The ends for which the Constitution was framed are declared by itself to be "to form a more perfect union, establish justice, insure domestic tranquility, provide for the common defence, promote the general welfare, and secure the blessings of liberty to ourselves and our posterity."

These ends it endeavored to accomplish by a Federal Government, in which each State was recognized as an equal, and had separate control over its own institutions. The right of property in slaves was recognized by giving to free persons distinct political rights, by giving them the right to represent, and burthening them with direct taxes for three-fifths of their slaves; by authorizing the importation of slaves for twenty years; and by stipulating for the rendition of fugitives from labor.
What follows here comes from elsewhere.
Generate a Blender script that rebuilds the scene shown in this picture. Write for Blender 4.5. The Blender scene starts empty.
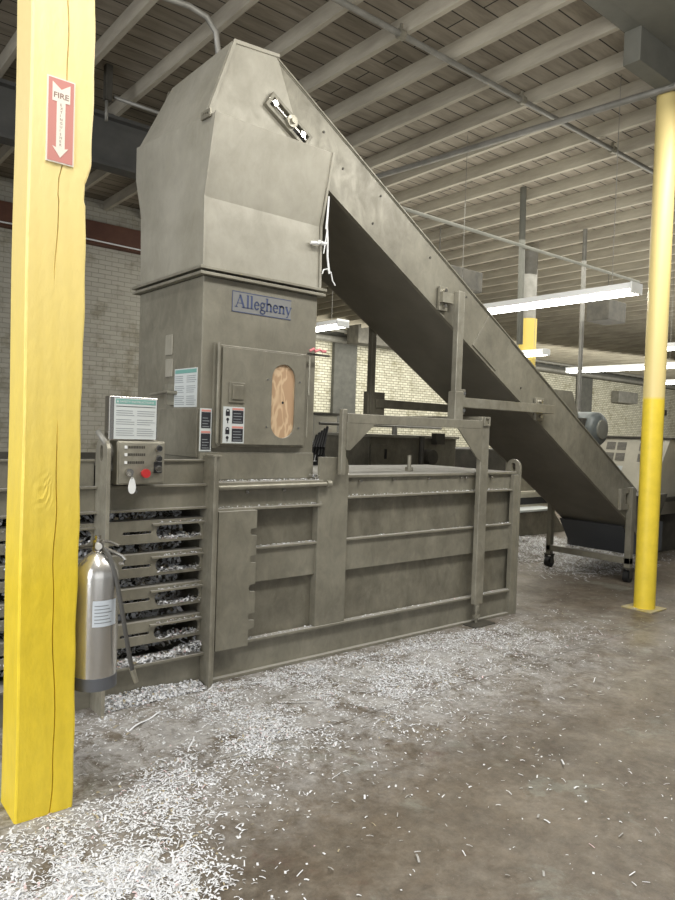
import bpy, bmesh, math, random
from mathutils import Vector, Matrix
from mathutils.geometry import tessellate_polygon
R_ = random.Random(7)
SC = bpy.context.scene
COL = SC.collection
PI = math.pi

# ---------------------------------------------------------------- camera
YAW, PITCH, ROLL, FPX = 0.880097, -0.0275066, 0.0339628, 696.15
Fv = Vector((math.cos(YAW)*math.cos(PITCH), math.sin(YAW)*math.cos(PITCH), math.sin(PITCH)))
R0 = Vector((math.sin(YAW), -math.cos(YAW), 0)); U0 = R0.cross(Fv)
Rv = math.cos(ROLL)*R0 + math.sin(ROLL)*U0; Uv = -math.sin(ROLL)*R0 + math.cos(ROLL)*U0
cd = bpy.data.cameras.new('camera'); cam = bpy.data.objects.new('camera', cd); COL.objects.link(cam)
M = Matrix((Rv, Uv, -Fv)).transposed().to_4x4(); M.translation = Vector((0, 0, 1.55)); cam.matrix_world = M
cd.sensor_fit = 'HORIZONTAL'; cd.sensor_width = 36; cd.lens = 36*FPX/675
cd.clip_start = 0.05; cd.clip_end = 200
SC.camera = cam
# ---------------------------------------------------------------- light, exposure
w = bpy.data.worlds.new('world'); SC.world = w; w.use_nodes = True
w.node_tree.nodes['Background'].inputs[0].default_value = (0.95, 0.98, 1.0, 1)
w.node_tree.nodes['Background'].inputs[1].default_value = 0.22
def area(name, loc, target, sx, sy, power, col=(1, 1, 1)):
    l = bpy.data.lights.new(name, 'AREA'); l.shape = 'RECTANGLE'; l.size = sx; l.size_y = sy; l.energy = power; l.color = col
    o = bpy.data.objects.new(name, l); COL.objects.link(o); o.location = loc
    o.rotation_euler = (Vector(target)-Vector(loc)).to_track_quat('-Z', 'Y').to_euler(); return o
area('daylight_left_opening', (-4.5, 1.5, 2.6), (2.0, 3.0, 1.2), 5, 3.6, 390, (0.97, 0.98, 1.0))
area('daylight_rear_opening', (0.0, -4.5, 2.4), (2.5, 3.5, 0.8), 6, 3.6, 70, (0.98, 0.99, 1.0))
area('ceiling_tubes_near', (0.6, 1.6, 4.7), (0.6, 1.8, 0), 0.5, 3.0, 120, (1.0, 0.98, 0.93))
area('ceiling_tubes_mid', (4.6, 1.7, 4.45), (4.5, 2.3, 0), 3.6, 0.3, 185, (1.0, 0.98, 0.93))
area('near_fill_upward', (2.6, 0.5, 3.4), (2.7, 0.9, 5), 0.5, 4.0, 95, (1.0, 0.97, 0.90))  # unseen fill panel added to lift the near ceiling
area('hall_fill_down', (13, 8.0, 4.6), (13, 8.5, 0), 14, 6.0, 620, (1.0, 0.98, 0.90))  # unseen broad panel standing in for the hall lamps' downward light
area('hall_fill_upward', (13, 7.0, 3.2), (13, 7.5, 5), 14, 6.0, 330, (1.0, 0.98, 0.90))  # unseen panel added to brighten the hall ceiling, boosting the lamps' upward light
area('hall_wall_fill', (26, 14.0, 4.2), (27, 19, 2.0), 30, 1.0, 1100, (1.0, 0.98, 0.88))  # unseen strip added to brighten the far brick wall
vs = SC.view_settings
vs.view_transform = 'Standard'; vs.look = 'None'; vs.gamma = 1; vs.use_curve_mapping = False; vs.exposure = 0.06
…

We affirm that these ends for which this Government was instituted have been defeated, and the Government itself has been made destructive of them by the action of the non-slaveholding States. Those States have assume the right of deciding upon the propriety of our domestic institutions; and have denied the rights of property established in fifteen of the States and recognized by the Constitution; they have denounced as sinful the institution of slavery; they have permitted open establishment among them of societies, whose avowed object is to disturb the peace and to eloign the property of the citizens of other States. They have encouraged and assisted thousands of our slaves to leave their homes; and those who remain, have been incited by emissaries, books and pictures to servile insurrection.

For twenty-five years this agitation has been steadily increasing, until it has now secured to its aid the power of the common Government. Observing the forms of the Constitution, a sectional party has found within that Article establishing the Executive Department, the means of subverting the Constitution itself. A geographical line has been drawn across the Union, and all the States north of that line have united in the election of a man to the high office of President of the United States, whose opinions and purposes are hostile to slavery. He is to be entrusted with the administration of the common Government, because he has declared that that "Government cannot endure permanently half slave, half free," and that the public mind must rest in the belief that slavery is in the course of ultimate extinction.

This sectional combination for the submersion of the Constitution, has been aided in some of the States by elevating to citizenship, persons who, by the supreme law of the land, are incapable of becoming citizens; and their votes have been used to inaugurate a new policy, hostile to the South, and destructive of its beliefs and safety.

On the 4th day of March next, this party will take possession of the Government. It has announced that the South shall be excluded from the common territory, that the judicial tribunals shall be made sectional, and that a war must be waged against slavery until it shall cease throughout the United States.

The guaranties of the Constitution will then no longer exist; the equal rights of the States will be lost. The slaveholding States will no longer have the power of self-government, or self-protection, and the Federal Government will have become their enemy.

Sectional interest and animosity will deepen the irritation, and all hope of remedy is rendered vain, by the fact that public opinion at the North has invested a great political error with the sanction of more erroneous religious belief.We, therefore, the People of South Carolina, by our delegates in Convention assembled, appealing to the Supreme Judge of the world for the rectitude of our intentions, have solemnly declared that the Union heretofore existing between this State and the other States of North America, is dissolved, and that the State of South Carolina has resumed her position among the nations of the world, as a separate and independent State; with full power to levy war, conclude peace, contract alliances, establish commerce, and to do all other acts and things which independent States may of right do.

I take the state of South Carolina at its word. They said that the election of the president of a sectional party that was in opposition to the institution of slavery led them to dissolve the Union. I didn't say it; they said it. And there's a whole lot more out there along these lines than just this document from SC... A LOT more.